Since the independent bookshop opened in 1979, it has offered a wide selection of books while making a concerted effort to sell ones that are often not represented in mainstream bookstores or libraries. Lawless said that providing titles related to the LGBTQ+ history and experience has been popular, especially since many have a hard time finding books on these topics elsewhere.


“It’s just always made sense to support that community of folks,” he said.

The shop is open from 10 a.m. to 5 p.m. every day except Sunday, when it opens at 11 a.m. and closes at 4 p.m.

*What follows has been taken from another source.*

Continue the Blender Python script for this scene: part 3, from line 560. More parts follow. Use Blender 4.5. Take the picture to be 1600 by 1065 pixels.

The repainted rainbow crosswalk at the corner of Lombard and Front streets as the city gears up for the second annual Bath Pride. “As we prepare to celebrate our city’s annual Pride event on June 14, we stand together to honor the rich diversity and vibrant spirit of our LGBTQ+ community,” said Bath City Council chairperson Mary Ellen Bell. “This year, we are proud to once again paint the crosswalk at Lombard and Front Street in rainbow colors.”  Paul Bagnall / The Times Record

Bath Pride

Bath Pride is returning with the expectation of being a bigger event than last year’s gathering. 

“I am looking forward to the community connections and a super safe and enjoyable place for all of the folks in the neighborhood — queer or not — to be together during Pride,” Bath Pride volunteer Gila Cohen-Shaw said. 

The Bath Pride artists and resource tables will be set up and ready at 4 p.m., with a yoga session in the freight shed taught by local yoga teacher Johnna Stanton from 4:30-5:30 p.m. 


Local Bath resident Tony Dancer will perform a dance performance followed by a four-member drag performance with Seren Serenity, Cashay Banks, Asster Rico and Dynah Thirst. The jam-packed event will also feature food trucks, queer artists and a drag story time hour. 

“I am mostly excited about having Pride for the second year in a row,” said Woolwich resident Sam Hallowell. “As someone that grew up in the Midcoast, it’s really meaningful that a small group of people decided last year that [Bath Pride] was going to happen.”

The second annual Bath Pride is set for June 14 at Waterfront Park from 4-7 p.m., rain or shine. 

Paul Bagnall contributed to this story.